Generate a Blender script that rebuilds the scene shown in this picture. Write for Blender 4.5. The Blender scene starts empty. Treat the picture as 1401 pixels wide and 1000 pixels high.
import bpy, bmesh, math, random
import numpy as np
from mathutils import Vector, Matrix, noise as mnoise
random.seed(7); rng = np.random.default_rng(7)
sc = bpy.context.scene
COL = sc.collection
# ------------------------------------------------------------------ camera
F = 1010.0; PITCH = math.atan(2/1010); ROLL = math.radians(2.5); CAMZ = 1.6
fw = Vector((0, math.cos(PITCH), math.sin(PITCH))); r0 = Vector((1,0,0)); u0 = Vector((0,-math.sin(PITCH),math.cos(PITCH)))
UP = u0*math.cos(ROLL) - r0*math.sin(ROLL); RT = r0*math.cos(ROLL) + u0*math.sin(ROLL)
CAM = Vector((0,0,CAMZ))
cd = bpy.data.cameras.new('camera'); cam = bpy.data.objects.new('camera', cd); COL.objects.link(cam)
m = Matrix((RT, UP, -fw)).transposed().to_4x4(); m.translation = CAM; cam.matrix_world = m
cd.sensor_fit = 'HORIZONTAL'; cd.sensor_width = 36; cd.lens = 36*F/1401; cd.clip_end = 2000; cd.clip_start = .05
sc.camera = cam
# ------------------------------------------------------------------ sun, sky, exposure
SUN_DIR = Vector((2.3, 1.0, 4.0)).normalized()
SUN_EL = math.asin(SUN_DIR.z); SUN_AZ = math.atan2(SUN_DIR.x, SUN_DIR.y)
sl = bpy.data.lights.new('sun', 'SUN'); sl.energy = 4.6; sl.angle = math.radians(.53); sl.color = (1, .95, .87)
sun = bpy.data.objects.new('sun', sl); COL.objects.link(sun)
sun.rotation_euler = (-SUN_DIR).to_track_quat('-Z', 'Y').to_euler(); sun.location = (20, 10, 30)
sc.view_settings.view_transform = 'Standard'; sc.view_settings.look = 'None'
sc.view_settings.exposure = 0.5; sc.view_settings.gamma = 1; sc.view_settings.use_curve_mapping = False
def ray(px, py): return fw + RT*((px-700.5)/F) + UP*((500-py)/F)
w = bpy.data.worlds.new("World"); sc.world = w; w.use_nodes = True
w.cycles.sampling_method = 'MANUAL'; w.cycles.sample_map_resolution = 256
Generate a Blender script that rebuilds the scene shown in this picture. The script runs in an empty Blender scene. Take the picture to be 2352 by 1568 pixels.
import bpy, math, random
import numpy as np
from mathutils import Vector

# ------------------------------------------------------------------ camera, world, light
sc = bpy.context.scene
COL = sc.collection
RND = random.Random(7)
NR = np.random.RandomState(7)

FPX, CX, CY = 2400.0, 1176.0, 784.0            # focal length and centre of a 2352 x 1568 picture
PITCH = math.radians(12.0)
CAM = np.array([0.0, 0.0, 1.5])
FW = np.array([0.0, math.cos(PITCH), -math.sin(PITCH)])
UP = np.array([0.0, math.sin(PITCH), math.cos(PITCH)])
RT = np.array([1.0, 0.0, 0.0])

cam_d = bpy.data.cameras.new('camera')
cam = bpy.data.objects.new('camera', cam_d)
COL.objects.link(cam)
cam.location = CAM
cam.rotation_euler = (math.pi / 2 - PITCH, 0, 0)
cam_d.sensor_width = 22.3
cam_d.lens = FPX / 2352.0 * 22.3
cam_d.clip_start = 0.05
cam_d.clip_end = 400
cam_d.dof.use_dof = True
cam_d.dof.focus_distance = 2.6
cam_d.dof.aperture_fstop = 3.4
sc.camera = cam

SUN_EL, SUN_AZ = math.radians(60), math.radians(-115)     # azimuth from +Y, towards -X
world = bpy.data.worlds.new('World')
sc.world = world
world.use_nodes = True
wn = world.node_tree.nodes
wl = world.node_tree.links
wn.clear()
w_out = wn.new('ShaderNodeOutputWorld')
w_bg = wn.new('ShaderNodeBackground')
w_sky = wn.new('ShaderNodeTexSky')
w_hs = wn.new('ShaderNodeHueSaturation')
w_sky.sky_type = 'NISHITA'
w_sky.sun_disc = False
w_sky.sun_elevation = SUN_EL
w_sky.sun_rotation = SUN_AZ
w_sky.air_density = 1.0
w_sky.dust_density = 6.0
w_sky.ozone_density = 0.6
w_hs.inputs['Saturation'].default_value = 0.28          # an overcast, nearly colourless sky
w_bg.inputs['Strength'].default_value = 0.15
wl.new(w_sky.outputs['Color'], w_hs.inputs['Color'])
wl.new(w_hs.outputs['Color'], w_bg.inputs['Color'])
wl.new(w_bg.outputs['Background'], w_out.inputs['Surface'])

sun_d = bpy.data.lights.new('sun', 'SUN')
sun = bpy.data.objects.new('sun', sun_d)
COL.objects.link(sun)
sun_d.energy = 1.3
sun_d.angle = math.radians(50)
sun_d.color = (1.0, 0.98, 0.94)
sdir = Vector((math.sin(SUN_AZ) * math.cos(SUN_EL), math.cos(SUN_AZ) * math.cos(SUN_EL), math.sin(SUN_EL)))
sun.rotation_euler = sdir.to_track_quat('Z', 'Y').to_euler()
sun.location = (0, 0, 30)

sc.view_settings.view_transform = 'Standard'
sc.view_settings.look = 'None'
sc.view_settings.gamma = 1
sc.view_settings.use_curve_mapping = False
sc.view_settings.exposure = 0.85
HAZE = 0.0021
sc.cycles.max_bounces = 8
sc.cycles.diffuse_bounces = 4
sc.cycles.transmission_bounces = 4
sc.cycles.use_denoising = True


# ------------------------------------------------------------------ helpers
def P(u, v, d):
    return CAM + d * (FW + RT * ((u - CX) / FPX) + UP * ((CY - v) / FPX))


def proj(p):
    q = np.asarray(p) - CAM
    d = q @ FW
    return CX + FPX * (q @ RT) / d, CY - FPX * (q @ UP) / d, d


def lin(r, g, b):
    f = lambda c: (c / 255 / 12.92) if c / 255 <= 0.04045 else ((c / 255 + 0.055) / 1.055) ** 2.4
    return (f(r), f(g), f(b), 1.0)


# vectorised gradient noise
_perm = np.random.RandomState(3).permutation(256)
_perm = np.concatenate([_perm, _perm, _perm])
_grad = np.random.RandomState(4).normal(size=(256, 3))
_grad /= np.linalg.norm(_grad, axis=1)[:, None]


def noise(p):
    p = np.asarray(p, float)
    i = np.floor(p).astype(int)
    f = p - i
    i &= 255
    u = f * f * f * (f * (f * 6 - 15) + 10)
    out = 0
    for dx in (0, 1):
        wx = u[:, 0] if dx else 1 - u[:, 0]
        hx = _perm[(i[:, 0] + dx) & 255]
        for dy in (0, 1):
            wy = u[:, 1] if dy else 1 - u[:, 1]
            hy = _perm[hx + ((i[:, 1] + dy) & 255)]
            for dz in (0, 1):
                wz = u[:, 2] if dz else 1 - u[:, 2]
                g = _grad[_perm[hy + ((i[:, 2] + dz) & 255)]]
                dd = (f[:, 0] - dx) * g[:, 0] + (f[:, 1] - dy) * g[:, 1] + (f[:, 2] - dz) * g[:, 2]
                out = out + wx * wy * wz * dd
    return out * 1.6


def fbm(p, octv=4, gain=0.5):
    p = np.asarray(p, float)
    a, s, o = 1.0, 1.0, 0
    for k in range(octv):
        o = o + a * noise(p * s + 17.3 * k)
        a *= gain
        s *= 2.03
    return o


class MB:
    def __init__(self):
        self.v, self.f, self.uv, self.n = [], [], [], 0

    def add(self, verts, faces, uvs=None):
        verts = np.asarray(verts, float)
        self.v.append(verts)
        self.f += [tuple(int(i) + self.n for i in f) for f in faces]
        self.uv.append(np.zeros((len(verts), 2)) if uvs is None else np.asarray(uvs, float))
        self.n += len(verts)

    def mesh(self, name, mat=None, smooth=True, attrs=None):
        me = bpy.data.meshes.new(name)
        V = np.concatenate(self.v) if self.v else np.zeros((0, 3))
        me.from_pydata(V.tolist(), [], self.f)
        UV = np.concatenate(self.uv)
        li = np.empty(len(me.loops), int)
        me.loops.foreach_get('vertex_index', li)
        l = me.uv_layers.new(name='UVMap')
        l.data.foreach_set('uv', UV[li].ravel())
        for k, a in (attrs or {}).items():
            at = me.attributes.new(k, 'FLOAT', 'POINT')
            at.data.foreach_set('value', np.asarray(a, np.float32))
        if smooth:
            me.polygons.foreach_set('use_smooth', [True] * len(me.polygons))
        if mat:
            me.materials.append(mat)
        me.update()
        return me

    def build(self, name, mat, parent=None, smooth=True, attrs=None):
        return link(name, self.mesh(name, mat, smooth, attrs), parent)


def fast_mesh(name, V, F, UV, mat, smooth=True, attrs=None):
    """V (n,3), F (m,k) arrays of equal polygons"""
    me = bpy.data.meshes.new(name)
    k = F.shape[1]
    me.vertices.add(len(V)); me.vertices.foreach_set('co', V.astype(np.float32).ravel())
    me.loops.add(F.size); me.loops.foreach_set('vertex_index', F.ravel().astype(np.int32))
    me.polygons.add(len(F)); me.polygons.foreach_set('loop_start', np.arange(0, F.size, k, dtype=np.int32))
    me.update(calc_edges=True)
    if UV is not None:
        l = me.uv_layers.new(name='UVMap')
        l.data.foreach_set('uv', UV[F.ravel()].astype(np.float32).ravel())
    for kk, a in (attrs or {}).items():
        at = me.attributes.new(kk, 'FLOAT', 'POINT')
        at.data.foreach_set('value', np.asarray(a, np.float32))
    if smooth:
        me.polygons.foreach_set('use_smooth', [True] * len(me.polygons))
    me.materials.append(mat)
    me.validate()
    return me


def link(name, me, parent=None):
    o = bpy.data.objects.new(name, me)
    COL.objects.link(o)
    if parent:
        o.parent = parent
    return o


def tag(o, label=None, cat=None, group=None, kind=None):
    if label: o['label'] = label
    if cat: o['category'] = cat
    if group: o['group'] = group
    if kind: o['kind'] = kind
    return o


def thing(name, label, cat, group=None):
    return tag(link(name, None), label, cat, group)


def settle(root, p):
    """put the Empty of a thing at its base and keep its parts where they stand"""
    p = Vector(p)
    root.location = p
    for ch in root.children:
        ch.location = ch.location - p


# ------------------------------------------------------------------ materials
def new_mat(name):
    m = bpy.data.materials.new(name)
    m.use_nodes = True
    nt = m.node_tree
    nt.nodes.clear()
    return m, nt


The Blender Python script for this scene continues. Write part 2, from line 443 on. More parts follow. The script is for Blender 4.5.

____

PROMPT » Extract exactly the leading lines of the data, stopping at and including the line with "w.cycles.sampling_method = 'MANUAL';".

OUTPUT OF THE TASK »
Generate a Blender script that rebuilds the scene shown in this picture. Write for Blender 4.5. The Blender scene starts empty. Treat the picture as 1401 pixels wide and 1000 pixels high.
import bpy, bmesh, math, random
import numpy as np
from mathutils import Vector, Matrix, noise as mnoise
random.seed(7); rng = np.random.default_rng(7)
sc = bpy.context.scene
COL = sc.collection
# ------------------------------------------------------------------ camera
F = 1010.0; PITCH = math.atan(2/1010); ROLL = math.radians(2.5); CAMZ = 1.6
fw = Vector((0, math.cos(PITCH), math.sin(PITCH))); r0 = Vector((1,0,0)); u0 = Vector((0,-math.sin(PITCH),math.cos(PITCH)))
UP = u0*math.cos(ROLL) - r0*math.sin(ROLL); RT = r0*math.cos(ROLL) + u0*math.sin(ROLL)
CAM = Vector((0,0,CAMZ))
cd = bpy.data.cameras.new('camera'); cam = bpy.data.objects.new('camera', cd); COL.objects.link(cam)
m = Matrix((RT, UP, -fw)).transposed().to_4x4(); m.translation = CAM; cam.matrix_world = m
cd.sensor_fit = 'HORIZONTAL'; cd.sensor_width = 36; cd.lens = 36*F/1401; cd.clip_end = 2000; cd.clip_start = .05
sc.camera = cam
# ------------------------------------------------------------------ sun, sky, exposure
SUN_DIR = Vector((2.3, 1.0, 4.0)).normalized()
SUN_EL = math.asin(SUN_DIR.z); SUN_AZ = math.atan2(SUN_DIR.x, SUN_DIR.y)
sl = bpy.data.lights.new('sun', 'SUN'); sl.energy = 4.6; sl.angle = math.radians(.53); sl.color = (1, .95, .87)
sun = bpy.data.objects.new('sun', sl); COL.objects.link(sun)
sun.rotation_euler = (-SUN_DIR).to_track_quat('-Z', 'Y').to_euler(); sun.location = (20, 10, 30)
sc.view_settings.view_transform = 'Standard'; sc.view_settings.look = 'None'
sc.view_settings.exposure = 0.5; sc.view_settings.gamma = 1; sc.view_settings.use_curve_mapping = False
def ray(px, py): return fw + RT*((px-700.5)/F) + UP*((500-py)/F)
w = bpy.data.worlds.new("World"); sc.world = w; w.use_nodes = True
w.cycles.sampling_method = 'MANUAL'; w.cycles.sample_map_resolution = 256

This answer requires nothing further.